China's government may target a slower annual economic growth rate of 7 percent in its next five-year plan, which might “shock” commodity markets, O'Neill said.
“Particularly in the commodity world, the whole game plan of the last decade” was based on rising demand from China, he said. “I think that game is in the process of changing.”
Today's tumble in Chinese stocks that sent the Shanghai Composite Index down 4 percent to a one-month low may still be a buying opportunity for long-term investors, he said.
‘Buying Opportunity'
“From a big-picture perspective it is a buying opportunity, but whether we saw the bottom this morning I don't know, because the Chinese need to make sure inflation doesn't pick up much,” O'Neill said.
Chinese Central Bank Governor Zhou Xiaochuan said today the country is under “pressure” from capital inflows and a state- run newspaper said price controls may be imposed to cool the fastest inflation in two years. Crude oil and copper futures sank more than 1 percent on concern Chinese demand will weaken.
O'Neill, 53, created the BRICs acronym in 2001 to describe the rising power of large emerging markets in Brazil, Russia, India and China.
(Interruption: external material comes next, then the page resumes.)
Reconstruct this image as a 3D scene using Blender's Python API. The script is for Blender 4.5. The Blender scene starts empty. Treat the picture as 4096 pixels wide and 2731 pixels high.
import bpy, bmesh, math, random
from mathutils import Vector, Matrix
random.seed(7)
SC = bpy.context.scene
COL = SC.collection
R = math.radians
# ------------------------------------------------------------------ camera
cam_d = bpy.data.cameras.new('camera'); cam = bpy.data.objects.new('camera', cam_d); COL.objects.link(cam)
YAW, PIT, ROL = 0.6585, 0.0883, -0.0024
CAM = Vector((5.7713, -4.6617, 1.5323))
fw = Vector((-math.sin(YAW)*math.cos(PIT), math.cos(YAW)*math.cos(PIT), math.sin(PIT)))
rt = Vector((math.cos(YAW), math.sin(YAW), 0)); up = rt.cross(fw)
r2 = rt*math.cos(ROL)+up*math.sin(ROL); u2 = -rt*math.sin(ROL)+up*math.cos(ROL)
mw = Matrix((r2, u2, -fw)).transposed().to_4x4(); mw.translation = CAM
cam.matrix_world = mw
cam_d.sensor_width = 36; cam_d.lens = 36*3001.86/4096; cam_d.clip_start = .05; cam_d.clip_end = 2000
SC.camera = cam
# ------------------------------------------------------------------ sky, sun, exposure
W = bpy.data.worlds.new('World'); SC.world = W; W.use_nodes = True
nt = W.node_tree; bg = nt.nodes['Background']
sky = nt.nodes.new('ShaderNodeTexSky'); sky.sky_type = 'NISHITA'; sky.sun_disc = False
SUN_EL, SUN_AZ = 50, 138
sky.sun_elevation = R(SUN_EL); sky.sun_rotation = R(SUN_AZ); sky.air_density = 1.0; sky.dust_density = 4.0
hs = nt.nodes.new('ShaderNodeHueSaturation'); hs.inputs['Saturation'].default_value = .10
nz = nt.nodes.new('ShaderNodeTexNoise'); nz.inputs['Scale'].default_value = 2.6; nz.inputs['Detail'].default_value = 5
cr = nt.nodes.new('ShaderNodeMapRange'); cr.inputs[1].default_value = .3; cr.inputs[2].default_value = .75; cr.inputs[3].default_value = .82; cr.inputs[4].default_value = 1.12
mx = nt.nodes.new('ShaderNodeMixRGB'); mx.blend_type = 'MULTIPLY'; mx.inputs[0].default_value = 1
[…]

The probability of a breakup of the euro is “no longer zero,” O'Neill said. Ireland is in talks with European and International Monetary Fund officials about a bailout that would shore up the state's finances as well as enable it to inject capital into the country's banks, said a European official with direct knowledge of the talks.
The Irish turmoil marks a new stage in a sovereign-debt crisis that was triggered by Greece and threatened to break the euro region apart in May. The euro has weakened 9 percent against the dollar during the past year.